[time-nuts] Jim Miller simple GPSDO

jimlux jimlux at earthlink.net
Fri Sep 16 15:57:08 EDT 2016

On 9/16/16 12:07 PM, Lars Walenius wrote:
> Interesting. Maybe not the optimum oscillator for a GPSDO.
> Lars
>> Från: Tim Shoppa<mailto:tshoppa at gmail.com>
> Skickat: den 14 september 2016 14:39
> There are special "wide-pull-range" VCXO's where a 10MHz unit will indeed
> have sensitivity of 600Hz/V or more. e.g.
> http://www5.epsondevice.com/en/products/vcxo_standard/vg4231ca.html
> I don't know exactly what Epson does inside that particular unit, but a
> trick to get wide pull range with discrete circuits is to put two or more
> crystals in parallel.
> Tim N3QE
>>> On Wed, Sep 14, 2016 at 4:40 AM, Lars Walenius <lars.walenius at hotmail.com>
> wrote:
>> The VCXO sensitivity given is strange as it indicates a far to wide span
>> so I guessed 30ppm and if it is higher it still needs the damping from
>> R2-C2.
>> For the OCXO I used the figures given.
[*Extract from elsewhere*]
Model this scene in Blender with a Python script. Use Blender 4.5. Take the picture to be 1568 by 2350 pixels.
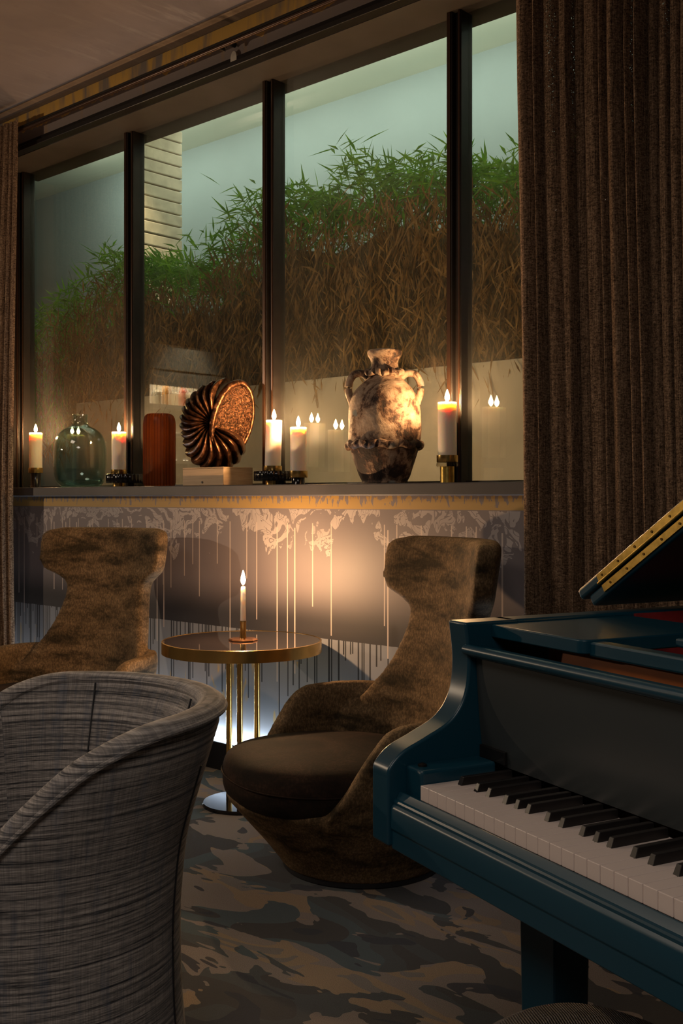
import bpy, bmesh, math, random
from mathutils import Vector, Matrix, noise as mnoise
PI = math.pi
rnd = random.Random(7)

# ------------------------------------------------------------------ clear
for o in list(bpy.data.objects):
    bpy.data.objects.remove(o)
scene = bpy.context.scene
C = scene.collection

# ------------------------------------------------------------------ camera
# world frame: x runs along the window wall, y points into it, z up; the lens stands at x=0, y=0
cam_d = bpy.data.cameras.new('camera')
cam = bpy.data.objects.new('camera', cam_d)
C.objects.link(cam)
cam.location = (0, 0, 1.16)
cam.rotation_euler = (math.radians(90), 0, math.radians(42.285))
cam_d.sensor_fit = 'HORIZONTAL'
cam_d.sensor_width = 24.0
cam_d.lens = 24.0 * 2500 / 1568
cam_d.shift_y = -32 / 1568
cam_d.clip_start = 0.02
scene.camera = cam

# ------------------------------------------------------------------ view, world, big lights
scene.view_settings.view_transform = 'Standard'
scene.view_settings.look = 'None'
scene.view_settings.gamma = 1.0
scene.view_settings.use_curve_mapping = False
scene.view_settings.exposure = 0.15

w = bpy.data.worlds.new('night')
scene.world = w
w.use_nodes = True
w.node_tree.nodes['Background'].inputs[0].default_value = (0.10, 0.16, 0.18, 1)
w.node_tree.nodes['Background'].inputs[1].default_value = 0.05


def lamp(name, kind, loc, energy, color, rot=(0, 0, 0), size=None, size_y=None, radius=None, spot=None, spread=None):
    d = bpy.data.lights.new(name, kind)
    d.energy = energy
    d.color = color
    if size is not None:
        d.shape = 'RECTANGLE' if size_y else 'SQUARE'
        d.size = size
        if size_y:
            d.size_y = size_y
    if radius is not None:
        d.shadow_soft_size = radius
    if spot:
        d.spot_size = math.radians(spot)
        d.spot_blend = 0.9
    if spread:
        d.spread = math.radians(spread)
    o = bpy.data.objects.new(name, d)
    C.objects.link(o)
    o.location = loc
    o.rotation_euler = rot
    return o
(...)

With 2Hz per volt and 8 Volt span
>> you have 16Hz of span. 16Hz divided with 10MHz is 1.6ppm (parts per
>> million) can also be said as 1.6us/s.

At JPL, we tried with middling success to build a DRO with two 
varactors: one loosely coupled with low tuning gain (for phase locking), 
one tightly coupled with high tuning gain (for coarse frequency selection).

The idea was to get away from "individually hand crafted" oscillators 
for deep space transponders.  Right now, you need to know your channel 
assignment a couple years in advance so you can get the DRO tuned for 
your channel (puck movement, tuning screw, etc), as well as getting the 
reference crystal cut/selected for the right base frequency to multiply up.

This raises a problem when you want to use a spare transponder from 
Mission A (which has already launched) for Mission B.  Aside from having 
multiple spacecraft at the same frequency, it raises a big issue if you 
have a dual string architecture.. you'd like the prime and redundant to 
have the same channel assignment.

We were able to do it, sort of, but we were still subject to all the 
ills of a DRO in a mechanical cavity.  Microphonics, for instance. Not 
an issue in space, which is very, very, very quiet, but a real pain on 
the ground when you're testing.

As it happens, NCO/DAC technology has advanced to the point where we can 
lock a wider band VCO well enough.  And NCOs let you be "crystal 
frequency independent".

Now we can buy a really high quality rock at 10.00000something MHz (or 
use a spare USO from another mission) and use it to lock a wider band VCO.